The new category of fund is to be called a “private investment fund” and is defined as a company, partnership, unit trust or any other body which:

  • collects and pools investor funds for the purpose of collective investment and diversification of portfolio risk; and
  • issues fund interests, which entitle the holder to receive an amount computed by reference to the value of a proportionate interest in the whole or in a part of the net assets of the company, partnership, unit trust or other body.

An entity which does not have the above characteristics will not be a private investment fund and will not be affected by the legislation.

The legislation will prohibit the promotion or operation of a private investment fund unless and until it has been “recognised” by the FSC (although there will be a 21-day grace period from the commencement of carrying on business for making the application for recognition, for private investment funds which are compliant in all respects except for recognition when they start business).

The FSC is able to recognise a private investment fund if it is satisfied that the following conditions are met:

  • the fund is lawfully incorporated, registered, formed or organized under the laws of the BVI or of a country outside the BVI; and
  • the constitutional documents of the fund specify that:
    1. The fund is not authorized to have more than 50 investors, or
    2. An invitation to subscribe for or purchase fund interests shall be made on a private basis only, or
    3. The fund interests shall be issued only to professional investors with a minimum initial investment (other than for exempted investors) as may be prescribed in the Regulations (currently US$100,000); and
  • the fund meets such criteria as may be specified in the Regulations; and
  • on recognition, the fund will be compliant with the legislation, the Regulations, and any practice directions applicable to the fund; and
  • recognising the fund is not against the public interest.

A private investment fund will be obliged to operate in accordance with any restrictions on numbers or type of investors, or on the offering of interests, set out in its constitutional documents, and to maintain financial records.

The legislation sets out penalties for any person operating or promoting, or acting as administrator, custodian or manager for a private investment fund which has not been recognised.

There is a transitional period to 1 July 2020 during which existing closed-ended funds can make themselves compliant.

The legislation also includes a new provision requiring persons undertaking management functions for new fund entities (including mutual funds as well as private investment funds) to provide notifications to the FSC. This provision will come into force on 1 July 2020.

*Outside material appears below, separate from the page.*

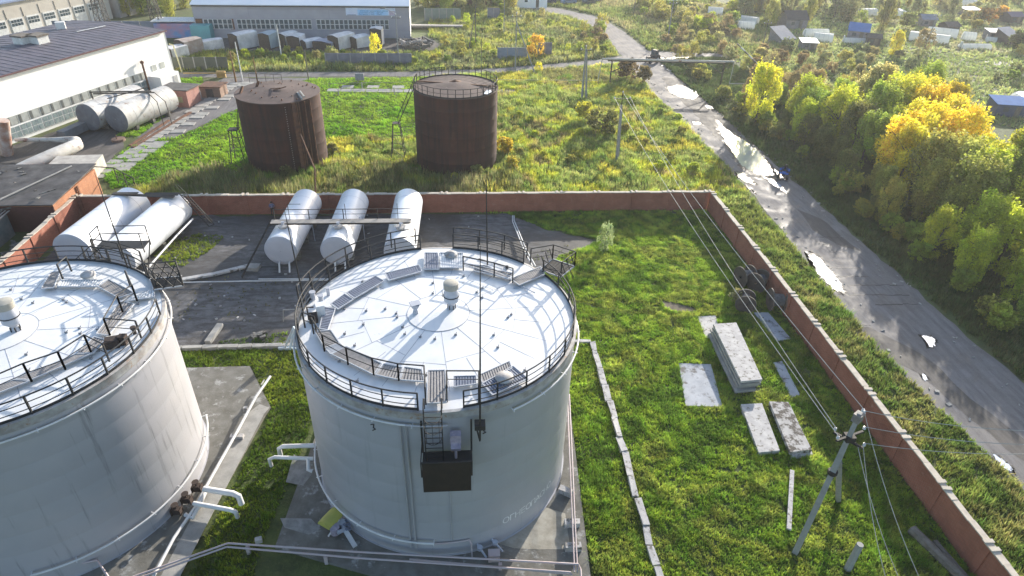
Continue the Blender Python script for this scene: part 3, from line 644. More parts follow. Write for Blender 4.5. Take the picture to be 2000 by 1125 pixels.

The principal impact of the legislation is to prohibit private investment funds from operating unless they have filed particulars with the FSC, and received recognition from the FSC. Recognition will only be forthcoming where the fund is limited to a small group of investors, or privately placed, or limited to professional investors. Since most closed-ended funds in BVI are likely to have self-imposed restrictions on eligible investors which comply with these restrictions, the legislation itself is unlikely, in our view, to cause any significant impact upon the private funds industry and we do not anticipate that any Regulations will impose any notable change to the way in which such funds currently operate.

The legislation arises as part of wider discussions with the EU in relation to the BVI’s economic substance regime. However, it does not impose any economic substance or reporting requirements. It should be noted that carrying on business as a fund (whether a mutual fund, private investment fund or otherwise) is not of itself a “relevant activity” falling within the BVI’s economic substance regime.